Indonesia too complex to be treated
as a pariah
Thomas Friedman
The New York Times
JAKARTA -- Pound for pound, Indonesia has to be the least understood country in the world. With 200 million people, it is the globe's fourth-largest nation and by far the largest Muslim country -- triple the population of Iran.
It takes the same time to fly across the 17,000 islands and 300 different ethnic groups that make up Indonesia as it does to fly across the United States.
But ask most Americans about Indonesia and only three things are likely to come to mind: Bali, East Timor and "The Year of Living Dangerously" starring Mel Gibson.
The US looms somewhat larger in Indonesia. The US Congress has been one of the main forces pressing for improved rights for Indonesian workers, as well as for the much brutalised people of East Timor.
Human rights activists here say the US spotlight has been crucial in keeping Indonesia's leaders focused on addressing abuses, even if progress is sporadic and at a snail's pace.
But in the wake of recent moves by Congress to block the sale of nine F-16 fighter jets to Indonesia and to freeze the training of Indonesian military officers in America -- because of Indonesia's occupation of East Timor -- Indonesians are beginning to fear that something new is going on: that America is going from criticising them for certain abuses to turning Indonesia into a pariah state -- another Burma, China, Iraq or Iran.
Angered by congressional criticism of its human rights record, Indonesia pulled out of the military aid programme and the F-16 deal last month.
Indonesia is too complex to be a pariah.
It has probably the best macroeconomic management of any developing nation, along with mind-boggling corruption; it has political repression along with a tolerance for hundreds of independent non-governmental human rights groups and a press that is unafraid to write about abuses; it has occasional church burnings, but the most popular Muslim leader in the country sent his daughter to study in Israel.
As a banned newspaper editor here told me: "The Indonesian government is a police state about six hours a day.
"The other 18 hours you can negotiate with it, bribe it, ignore it or go around it."
And strategically, Indonesia is the keystone of Asean, the main counterweight to China and Japan in this region.
Turning Indonesia into a pariah will produce a nationalist backlash here among the good guys, let alone the bad.

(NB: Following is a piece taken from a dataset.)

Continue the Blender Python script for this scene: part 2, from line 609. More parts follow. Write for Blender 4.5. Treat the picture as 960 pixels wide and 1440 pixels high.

Listen to Foreign Minister Ali Alatas.
"What we had hoped," he told me, "was that public opinion would not forget Indonesia's constructive role in world affairs. We are not a pariah country that is looking inwards or that deserves to be hit on one issue only.
"Yes, we have an issue, we have East Timor, but that's a complex issue with a long history that we are trying to resolve. We are a huge society in continual growth. It is not an easy country to govern and we have come very far."
He added: "We are not causing the world problems because we have dreams of becoming a nuclear power. We don't believe in that.
"Economically, we have been at the forefront of the North-South dialogue, but with a very rational voice. We are the biggest Islamic population, but we are not an Islamic state.
"Take all of these factors and I think, humbly, we don't deserve to be put into a corner and to be told, 'You are a pariah nation and we must clobber you all the time because of East Timor'."
"You can criticise us about human rights; no country is beyond criticism on human rights," he continued. "We would prefer that you don't criticise us by shouting from the roofs, but that you sit down and, as a friend, say: 'Look, we don't like the way you do things. You better change because you're getting in trouble.' But why link it to such things as Imet?"
Imet -- International Military Educational Training -- is a programme under which the Pentagon trains foreign military officers in military matters and human rights.
After the 1991 Dili massacre, Imet for Indonesian officers was suspended; the ban was lifted in 1996.
"Indonesia is a friend of the US, not an enemy," Mr Alatas said.
"It is important not to make it an opponent. Because an Indonesia that is feeling unjustifiably pushed around, an Indonesia that feels that Indonesia-bashing is going on, reaches a point where it says: 'Well, okay, we've done what we can. If that is not understood, then we'll just shrug our shoulders and continue on'."